**Data extract:**
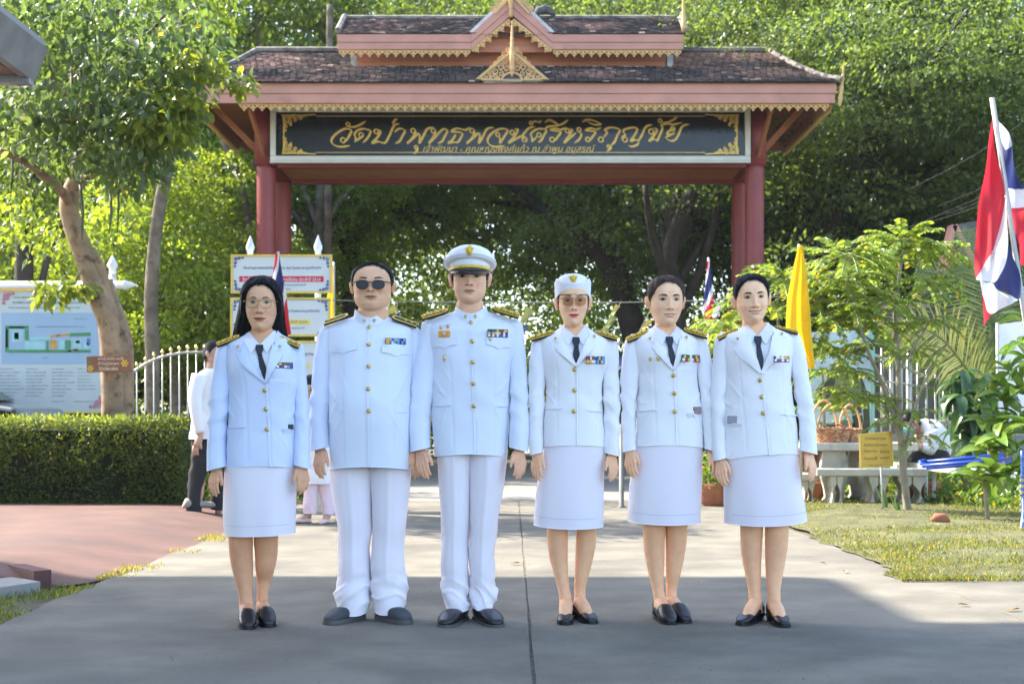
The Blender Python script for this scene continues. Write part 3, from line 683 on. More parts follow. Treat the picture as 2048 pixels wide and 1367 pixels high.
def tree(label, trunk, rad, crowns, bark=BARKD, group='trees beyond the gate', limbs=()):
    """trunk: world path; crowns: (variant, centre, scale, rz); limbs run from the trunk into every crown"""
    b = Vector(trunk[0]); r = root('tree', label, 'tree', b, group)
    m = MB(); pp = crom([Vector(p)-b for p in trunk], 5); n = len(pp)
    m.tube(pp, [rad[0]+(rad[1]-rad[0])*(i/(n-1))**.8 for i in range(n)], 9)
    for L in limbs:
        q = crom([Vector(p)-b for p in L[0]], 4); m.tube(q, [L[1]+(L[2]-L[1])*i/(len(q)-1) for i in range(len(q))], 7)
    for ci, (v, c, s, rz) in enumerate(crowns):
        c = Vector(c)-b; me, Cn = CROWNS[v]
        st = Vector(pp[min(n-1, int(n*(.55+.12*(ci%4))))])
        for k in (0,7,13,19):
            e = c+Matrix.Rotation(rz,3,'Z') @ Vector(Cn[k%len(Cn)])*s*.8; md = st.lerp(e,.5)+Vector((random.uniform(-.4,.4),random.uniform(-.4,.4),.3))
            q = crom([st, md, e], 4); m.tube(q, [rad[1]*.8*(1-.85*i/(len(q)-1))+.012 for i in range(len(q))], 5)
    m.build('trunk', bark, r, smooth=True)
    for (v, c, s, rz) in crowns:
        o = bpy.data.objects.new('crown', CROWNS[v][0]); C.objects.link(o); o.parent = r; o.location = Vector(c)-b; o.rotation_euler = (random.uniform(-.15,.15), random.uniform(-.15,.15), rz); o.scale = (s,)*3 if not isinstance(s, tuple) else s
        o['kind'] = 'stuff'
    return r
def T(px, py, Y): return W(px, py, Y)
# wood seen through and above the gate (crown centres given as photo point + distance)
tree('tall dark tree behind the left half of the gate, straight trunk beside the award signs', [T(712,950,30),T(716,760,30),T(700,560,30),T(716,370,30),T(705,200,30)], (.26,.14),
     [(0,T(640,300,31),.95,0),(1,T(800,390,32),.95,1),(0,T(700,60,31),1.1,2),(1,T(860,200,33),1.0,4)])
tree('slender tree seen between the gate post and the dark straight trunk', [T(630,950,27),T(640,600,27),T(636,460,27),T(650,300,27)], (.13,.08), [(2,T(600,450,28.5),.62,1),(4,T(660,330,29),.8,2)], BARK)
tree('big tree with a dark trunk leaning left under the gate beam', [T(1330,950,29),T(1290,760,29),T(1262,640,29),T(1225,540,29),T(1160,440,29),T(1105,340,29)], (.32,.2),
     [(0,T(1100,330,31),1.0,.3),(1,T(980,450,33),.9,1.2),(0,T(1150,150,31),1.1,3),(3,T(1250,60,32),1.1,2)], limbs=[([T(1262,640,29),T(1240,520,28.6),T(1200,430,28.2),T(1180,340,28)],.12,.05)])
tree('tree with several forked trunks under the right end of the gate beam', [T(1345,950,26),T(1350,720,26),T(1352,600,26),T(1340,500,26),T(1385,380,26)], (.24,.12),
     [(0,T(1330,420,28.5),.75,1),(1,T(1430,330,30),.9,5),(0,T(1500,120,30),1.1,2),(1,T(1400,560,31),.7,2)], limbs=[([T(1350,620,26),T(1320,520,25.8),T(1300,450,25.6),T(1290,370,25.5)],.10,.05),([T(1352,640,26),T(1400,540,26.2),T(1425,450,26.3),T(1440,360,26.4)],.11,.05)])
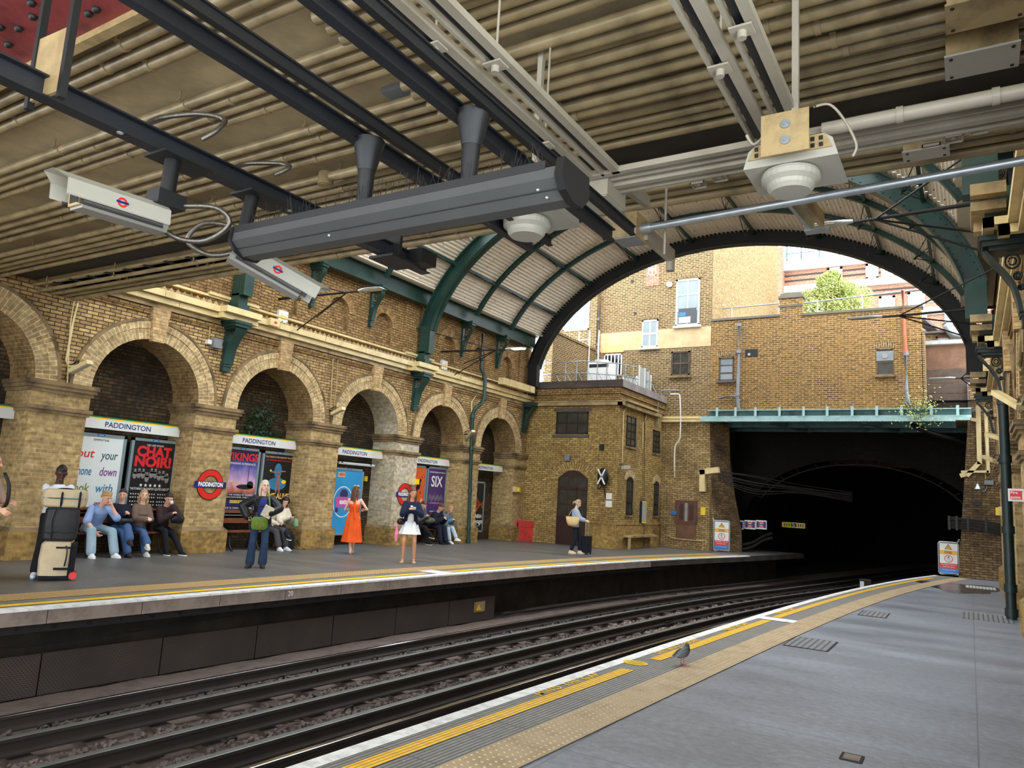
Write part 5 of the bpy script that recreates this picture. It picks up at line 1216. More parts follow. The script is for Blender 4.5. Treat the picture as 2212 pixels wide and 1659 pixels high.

**Set task:**
Quote each record exactly as it stands, minus the pictures.

**Finished exercise:**
The Blender Python script for this scene continues. Write part 3, from line 683 on. More parts follow. Treat the picture as 2048 pixels wide and 1367 pixels high.
def tree(label, trunk, rad, crowns, bark=BARKD, group='trees beyond the gate', limbs=()):
    """trunk: world path; crowns: (variant, centre, scale, rz); limbs run from the trunk into every crown"""
    b = Vector(trunk[0]); r = root('tree', label, 'tree', b, group)
    m = MB(); pp = crom([Vector(p)-b for p in trunk], 5); n = len(pp)
    m.tube(pp, [rad[0]+(rad[1]-rad[0])*(i/(n-1))**.8 for i in range(n)], 9)
    for L in limbs:
        q = crom([Vector(p)-b for p in L[0]], 4); m.tube(q, [L[1]+(L[2]-L[1])*i/(len(q)-1) for i in range(len(q))], 7)
    for ci, (v, c, s, rz) in enumerate(crowns):
        c = Vector(c)-b; me, Cn = CROWNS[v]
        st = Vector(pp[min(n-1, int(n*(.55+.12*(ci%4))))])
        for k in (0,7,13,19):
            e = c+Matrix.Rotation(rz,3,'Z') @ Vector(Cn[k%len(Cn)])*s*.8; md = st.lerp(e,.5)+Vector((random.uniform(-.4,.4),random.uniform(-.4,.4),.3))
            q = crom([st, md, e], 4); m.tube(q, [rad[1]*.8*(1-.85*i/(len(q)-1))+.012 for i in range(len(q))], 5)
    m.build('trunk', bark, r, smooth=True)
    for (v, c, s, rz) in crowns:
        o = bpy.data.objects.new('crown', CROWNS[v][0]); C.objects.link(o); o.parent = r; o.location = Vector(c)-b; o.rotation_euler = (random.uniform(-.15,.15), random.uniform(-.15,.15), rz); o.scale = (s,)*3 if not isinstance(s, tuple) else s
        o['kind'] = 'stuff'
    return r
def T(px, py, Y): return W(px, py, Y)
# wood seen through and above the gate (crown centres given as photo point + distance)
tree('tall dark tree behind the left half of the gate, straight trunk beside the award signs', [T(712,950,30),T(716,760,30),T(700,560,30),T(716,370,30),T(705,200,30)], (.26,.14),
     [(0,T(640,300,31),.95,0),(1,T(800,390,32),.95,1),(0,T(700,60,31),1.1,2),(1,T(860,200,33),1.0,4)])
tree('slender tree seen between the gate post and the dark straight trunk', [T(630,950,27),T(640,600,27),T(636,460,27),T(650,300,27)], (.13,.08), [(2,T(600,450,28.5),.62,1),(4,T(660,330,29),.8,2)], BARK)
tree('big tree with a dark trunk leaning left under the gate beam', [T(1330,950,29),T(1290,760,29),T(1262,640,29),T(1225,540,29),T(1160,440,29),T(1105,340,29)], (.32,.2),
     [(0,T(1100,330,31),1.0,.3),(1,T(980,450,33),.9,1.2),(0,T(1150,150,31),1.1,3),(3,T(1250,60,32),1.1,2)], limbs=[([T(1262,640,29),T(1240,520,28.6),T(1200,430,28.2),T(1180,340,28)],.12,.05)])
tree('tree with several forked trunks under the right end of the gate beam', [T(1345,950,26),T(1350,720,26),T(1352,600,26),T(1340,500,26),T(1385,380,26)], (.24,.12),
     [(0,T(1330,420,28.5),.75,1),(1,T(1430,330,30),.9,5),(0,T(1500,120,30),1.1,2),(1,T(1400,560,31),.7,2)], limbs=[([T(1350,620,26),T(1320,520,25.8),T(1300,450,25.6),T(1290,370,25.5)],.10,.05),([T(1352,640,26),T(1400,540,26.2),T(1425,450,26.3),T(1440,360,26.4)],.11,.05)])
Write part 5 of the bpy script that recreates this picture. It picks up at line 1216. More parts follow. The script is for Blender 4.5. Treat the picture as 2212 pixels wide and 1659 pixels high.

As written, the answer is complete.